2ème Dimanche du To C
P Julien Dupont
Jn 2. 1-11
Malheureusement, notre monde n’est pas à la fête : le cessez-le-feu à Gaza n’est pas encore acquis et la paix est précaire dans de nombreux pays, la santé mentale des Français est de plus en plus préoccupante – 1 lycéen sur 4 a eu l’idée de se suicider l’an dernier –, la pauvreté s’installe toujours plus et, au temps de l’IA, l’ère de la performance et de la toute-puissance nous semble promise… Même si notre temps ne semble pas être en fête, l’Évangile de ce jour nous y convie ! Pourquoi ? Parce qu’il inaugure des temps nouveaux !
À compter de cette nouvelle épiphanie où l’eau est changée en vin (Jn 2, 1-10) et jusqu’au second signe de Cana (Jn 4, 43-54), la nouveauté induite par l’Évangile est réelle : il y a l’ancien temple et le nouveau temple (Jn 2, 14-19), la nouvelle naissance de Nicodème (Jn 3, 1-21), une opposition entre puits de Jacob (ancien) et eaux vives, cultes anciens et culte nouveau en esprit et en vérité (Jn 4, 24s). C’est donc une ère de changement qui est annoncée ici. Et, pour reprendre la formulation prophétique du pape François fin 2019 : « Ce temps que nous vivons n’est pas seulement une époque de changements, mais un véritable changement d’époque ».
Aujourd’hui encore, nous vivons un changement d’époque car le Christ nous prépare encore et toujours à la radicale nouveauté de l’Évangile : c’est d’abord à Dieu d’agir ! À lui et à lui seul d’opérer… Et à nous de n’avoir comme seule ambition que celle d’agir conformément à la volonté du maître : « Tout ce qu’il vous dira, faites-le ». Cette phrase de la mère de Dieu nous renvoie à une réalité : Dieu parle, pour nous, et il nous suffit de laisser résonner sa Parole au-dedans de nous, en nos cœurs, pour le laisser agir ici et maintenant.

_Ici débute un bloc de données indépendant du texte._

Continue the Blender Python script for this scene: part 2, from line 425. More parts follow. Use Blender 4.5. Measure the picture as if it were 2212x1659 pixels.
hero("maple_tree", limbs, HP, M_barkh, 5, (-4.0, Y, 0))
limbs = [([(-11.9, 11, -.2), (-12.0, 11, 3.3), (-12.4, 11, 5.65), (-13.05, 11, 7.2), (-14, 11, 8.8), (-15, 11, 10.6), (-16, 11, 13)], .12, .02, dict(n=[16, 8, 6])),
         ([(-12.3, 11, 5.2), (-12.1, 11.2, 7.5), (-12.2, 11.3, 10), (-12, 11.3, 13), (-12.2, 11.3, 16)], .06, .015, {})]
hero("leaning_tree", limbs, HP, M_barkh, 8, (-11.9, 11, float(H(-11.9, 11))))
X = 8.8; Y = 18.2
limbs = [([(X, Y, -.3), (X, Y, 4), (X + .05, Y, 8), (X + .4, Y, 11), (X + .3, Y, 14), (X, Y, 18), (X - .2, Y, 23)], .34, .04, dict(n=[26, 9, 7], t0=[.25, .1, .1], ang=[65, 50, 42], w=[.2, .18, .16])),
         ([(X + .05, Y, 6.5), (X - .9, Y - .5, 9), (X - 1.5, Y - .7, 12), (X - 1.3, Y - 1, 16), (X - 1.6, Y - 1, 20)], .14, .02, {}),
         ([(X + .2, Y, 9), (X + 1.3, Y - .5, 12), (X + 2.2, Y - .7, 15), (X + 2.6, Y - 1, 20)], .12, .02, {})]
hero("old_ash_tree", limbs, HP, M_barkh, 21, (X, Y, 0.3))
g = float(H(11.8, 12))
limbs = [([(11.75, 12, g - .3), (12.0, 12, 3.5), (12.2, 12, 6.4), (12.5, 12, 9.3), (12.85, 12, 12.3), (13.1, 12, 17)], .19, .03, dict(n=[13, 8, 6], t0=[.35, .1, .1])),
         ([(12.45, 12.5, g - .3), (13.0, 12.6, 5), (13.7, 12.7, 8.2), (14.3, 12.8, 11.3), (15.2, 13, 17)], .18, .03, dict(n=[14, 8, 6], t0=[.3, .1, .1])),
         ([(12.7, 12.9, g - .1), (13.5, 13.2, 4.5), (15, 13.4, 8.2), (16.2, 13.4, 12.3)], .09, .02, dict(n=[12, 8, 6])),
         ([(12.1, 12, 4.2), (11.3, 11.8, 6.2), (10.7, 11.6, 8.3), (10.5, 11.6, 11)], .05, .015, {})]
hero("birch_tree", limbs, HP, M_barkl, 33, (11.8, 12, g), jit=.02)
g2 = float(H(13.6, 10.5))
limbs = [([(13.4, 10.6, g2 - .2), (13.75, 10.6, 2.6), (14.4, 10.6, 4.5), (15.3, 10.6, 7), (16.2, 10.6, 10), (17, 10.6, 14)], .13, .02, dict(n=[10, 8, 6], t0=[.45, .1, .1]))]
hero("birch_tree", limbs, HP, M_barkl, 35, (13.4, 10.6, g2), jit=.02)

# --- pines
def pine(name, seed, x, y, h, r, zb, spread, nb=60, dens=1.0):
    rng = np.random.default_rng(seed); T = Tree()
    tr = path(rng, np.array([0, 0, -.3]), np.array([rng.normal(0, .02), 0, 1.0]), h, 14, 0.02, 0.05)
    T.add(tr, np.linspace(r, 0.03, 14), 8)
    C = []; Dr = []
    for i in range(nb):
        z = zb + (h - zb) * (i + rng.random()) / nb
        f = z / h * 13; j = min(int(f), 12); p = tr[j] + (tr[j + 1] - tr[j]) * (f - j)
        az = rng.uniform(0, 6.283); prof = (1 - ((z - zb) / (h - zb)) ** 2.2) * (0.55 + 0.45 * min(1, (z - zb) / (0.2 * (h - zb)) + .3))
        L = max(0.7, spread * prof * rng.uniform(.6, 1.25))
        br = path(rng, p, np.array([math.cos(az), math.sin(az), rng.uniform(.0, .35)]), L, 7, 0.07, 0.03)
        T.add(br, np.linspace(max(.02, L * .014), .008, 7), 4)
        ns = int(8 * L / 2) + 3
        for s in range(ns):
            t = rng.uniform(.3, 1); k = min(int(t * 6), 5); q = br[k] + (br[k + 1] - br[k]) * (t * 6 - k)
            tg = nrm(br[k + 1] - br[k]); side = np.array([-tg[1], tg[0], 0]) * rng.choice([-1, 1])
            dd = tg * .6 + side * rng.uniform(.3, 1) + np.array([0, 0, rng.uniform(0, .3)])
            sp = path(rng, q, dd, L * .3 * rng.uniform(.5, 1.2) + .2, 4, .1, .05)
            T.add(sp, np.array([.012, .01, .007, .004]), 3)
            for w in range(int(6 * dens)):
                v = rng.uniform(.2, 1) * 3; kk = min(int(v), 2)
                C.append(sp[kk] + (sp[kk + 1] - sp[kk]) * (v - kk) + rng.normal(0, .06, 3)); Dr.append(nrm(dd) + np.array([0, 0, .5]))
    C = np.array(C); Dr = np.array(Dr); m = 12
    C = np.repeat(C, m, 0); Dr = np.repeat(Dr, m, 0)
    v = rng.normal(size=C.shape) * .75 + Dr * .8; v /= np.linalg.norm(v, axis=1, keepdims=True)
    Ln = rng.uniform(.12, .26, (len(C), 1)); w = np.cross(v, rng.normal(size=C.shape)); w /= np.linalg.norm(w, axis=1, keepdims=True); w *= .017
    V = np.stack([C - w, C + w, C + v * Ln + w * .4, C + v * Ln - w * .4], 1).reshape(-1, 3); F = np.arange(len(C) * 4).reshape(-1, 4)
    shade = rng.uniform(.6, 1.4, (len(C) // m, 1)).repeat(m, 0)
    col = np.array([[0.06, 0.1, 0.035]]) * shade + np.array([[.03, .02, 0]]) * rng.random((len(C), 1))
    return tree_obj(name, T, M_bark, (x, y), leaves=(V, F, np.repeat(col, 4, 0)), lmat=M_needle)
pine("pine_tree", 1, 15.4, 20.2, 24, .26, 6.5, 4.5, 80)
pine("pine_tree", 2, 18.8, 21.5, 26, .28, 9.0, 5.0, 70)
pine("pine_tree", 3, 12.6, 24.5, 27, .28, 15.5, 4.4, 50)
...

Remarquez que nous sommes cependant dans un entre-deux : déjà, Jésus inaugure des temps nouveaux où nous n’aurons à « prendre » que le vin, signe de l’Alliance nouvelle. Mais ceci n’est pas encore définitif : son « heure » n’est pas venue. La manifestation de sa « gloire » ne fut visible qu’à la Croix, là où le sang a coulé (Jn 19, 34). Bien que ce signe soit le « commencement » d’un temps nouveau, notons que le meilleur est pour la fin ! En cette année jubilaire, ce récit nous ouvre justement à l’espérance d’un monde meilleur, plus juste, où le fruit de la terre et du travail des hommes nous permettra de reconnaître que nous sommes en fête. Dieu nous donne toujours ce qu’il nous faut et nous « préparera pour tous les peuples, sur sa montagne, un festin de viandes grasses et de vins capiteux, un festin de viandes succulentes et de vins décantés. Sur cette montagne, il fera disparaître le voile de deuil qui enveloppe tous les peuples » (Is 25, 6-7).
Cette perspective annoncée des noces éternelles ne nous permet pas, rien qu’aujourd’hui, de rester les bras croisés en attendant tout de Dieu, et à la fin des temps. L’Évangile nous presse aussi d’agir ici et maintenant. Comme au temps de Cana, nous pouvons : intercéder, comme la mère de Dieu auprès de son Fils ; servir le Fils de Dieu, en lui apportant les jarres de pierre remplies de nos vies ; rendre grâce pour la foi qui anime la vie des disciples… Mais nous pouvons aussi nous engager pour faire advenir ce nouveau monde inauguré par Dieu. Je suis frappé de constater, en cette année jubilaire, que la dimension sociale d’une année sainte est moins honorée. Libérer les esclaves, éradiquer la faim dans le monde, remettre les dettes des personnes et des nations écrasées par le poids de celles-ci… Voilà un appel pour que le vin nouveau coule dès maintenant. À Cana, c’est la nouveauté, l’abondance et l’excellence… et le tout offert gracieusement ! Il nous faut voir comment ce monde meilleur qui est scellé avec Dieu soit aussi le nôtre, de manière que nous soyons en fête ici et maintenant. Ainsi, « les nations verront ta justice ; tous les rois verront ta gloire. On te nommera d’un nom nouveau (…) tu seras la joie de ton Dieu » (Is 62, 1-5). Amen.